The market is missing the hawkish signals from BOC Governor Poloz

I continue to look for dovish signals from new Bank of Canada Governor Stephen Poloz but find only hawkish ones. The press conference was a dud so this key line from the statement is what we have to go on:

As long as there is significant slack in the Canadian economy, the inflation outlook remains muted, and imbalances in the household sector continue to evolve constructively, the considerable monetary policy stimulus currently in place will remain appropriate.

Notice that it says and not or.

Lets look at the three points, any of them could tilt the BOC toward hiking:

  1. Inflation speaks for itself. It’s low and I don’t believe any type of inflation is on the horizon.
  2. Imbalances in the household sector refers to debt, mainly mortgage debt. The BOC wants to see a soft landing and flat home prices but Poloz hinted today that he’s worried about rising prices, something that might cause the BOC to tighten. On balance, that’s hawkish.
  3. Significant slack. The BOC forecasts that the output gap (another name for slack) will be closed by mid-2015. They were also talking about 3-4% private sector-driven growth in the US, which will spill over to Canada. So at what point between now and mid-2015 will the slack no longer be significant? Monetary policy works with about a 12 month lag so my bet is mid-2014.

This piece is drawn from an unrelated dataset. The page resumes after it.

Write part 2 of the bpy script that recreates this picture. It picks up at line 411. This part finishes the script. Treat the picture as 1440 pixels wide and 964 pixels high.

At the moment the market hardly pricing in any chance of a BOC hike one year from now (about a 15% chance). I think the market is underpricing that risk. With the Fed taper talk and rising rates, Poloz had a reason to tilt more dovishly (like the ECB and BOE) but he didn’t. He remains confident in US growth and if/when that growth materializes the BOC will be hiking much sooner than the Fed.